The fourth is dynamic cards. If the agent sees a task like "watch this video," it should be able to create a watch card. If it sees "email someone," it can create a draft card. If it sees "go somewhere," it can create a map or travel card. The user should not need to request the card explicitly every time. The agent should recognize when a visual or interactive artifact would help.
## How It Works
Nanobot is the agent runtime. It owns the conversation loop, tool calls, memory, sessions, channels, and integrations. Life OS uses Nanobot as the reasoning and action layer, then builds a personal interface on top of it.
The web UI is the attention layer. It shows the feed, chat, session drawer, voice mode, inbox, and cards.

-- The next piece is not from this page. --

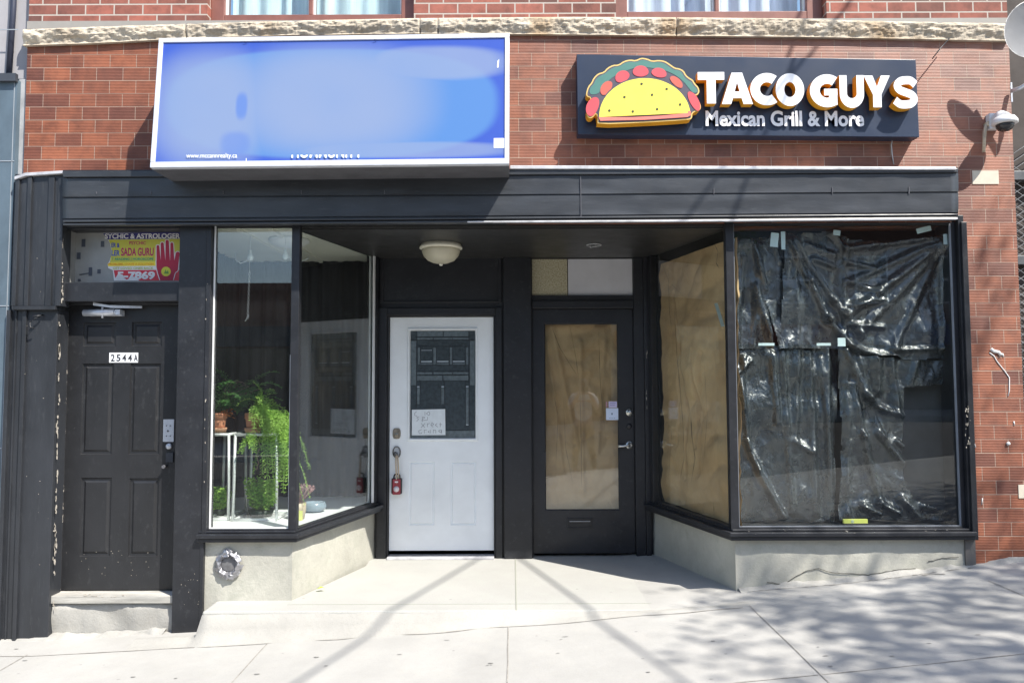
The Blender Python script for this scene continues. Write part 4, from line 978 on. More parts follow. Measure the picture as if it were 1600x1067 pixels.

The UI is designed around fast switching between conversation and context rather than separating them into unrelated apps.
Cards are the interface contract. A card is a small HTML/CSS/JavaScript artifact with enough structure for the system to render, prioritize, edit, and pass as context to the agent. This matters because new use cases should not require rebuilding the core app. If the agent needs a new interactive card, it should be able to generate one with standard web primitives.
Tools are the action layer. Nanobot can read and write files, update tasks, manage cards, interact with calendar APIs, search, fetch, run controlled shell commands, and use configured MCP servers. The agent is not just producing text. It can modify the state that appears in the feed.
Priority is the organizing principle. Instead of keeping upcoming events below backlog tasks because they live in different sections, the feed should rank what matters. A persistent weather card can sit at the top because it is always useful in the morning. A high AQI alert should appear only when it actually matters. A snoozed all-day event should stop demanding attention.
## Why It Is Different
Many AI apps are chat boxes attached to tools. Many productivity apps are databases with reminders. Life OS is trying to be something in between: a personal context surface where the agent can create and maintain the interface itself.
That difference changes the design constraints.
The UI has to be fast because the user should not wait for a voice/WebRTC connection just to type a message. It has to be glanceable because attention is limited. It has to support dynamic cards because new real-world needs appear constantly. It has to preserve context without becoming noisy. It has to let the agent help without forcing the user to babysit every step.
The most interesting part is the workbench concept. Temporary visual artifacts can appear inside the chat as draftable, disposable objects. If they become important, they can be promoted into the main feed. This creates a path from conversation to durable attention without making every experiment permanent.
## Where It Is Going
The long-term direction is an ambient personal assistant that can capture, distill, and act.
Imagine saying something in passing, having the system recognize it as a possible task, putting it into the inbox, grooming it into a concrete action, attaching the right helper card, and surfacing it at the right time. Imagine your calendar, weather, location, tasks, and recent conversations all influencing what rises to the top without you manually organizing the system.
That is the promise of Life OS: not a smarter todo list, but a living interface for attention, context, and action.
It is still an experiment, but the shape is clear. The app should help you notice what matters, capture what would otherwise be lost, and let the agent build the small tools you need exactly when you need them.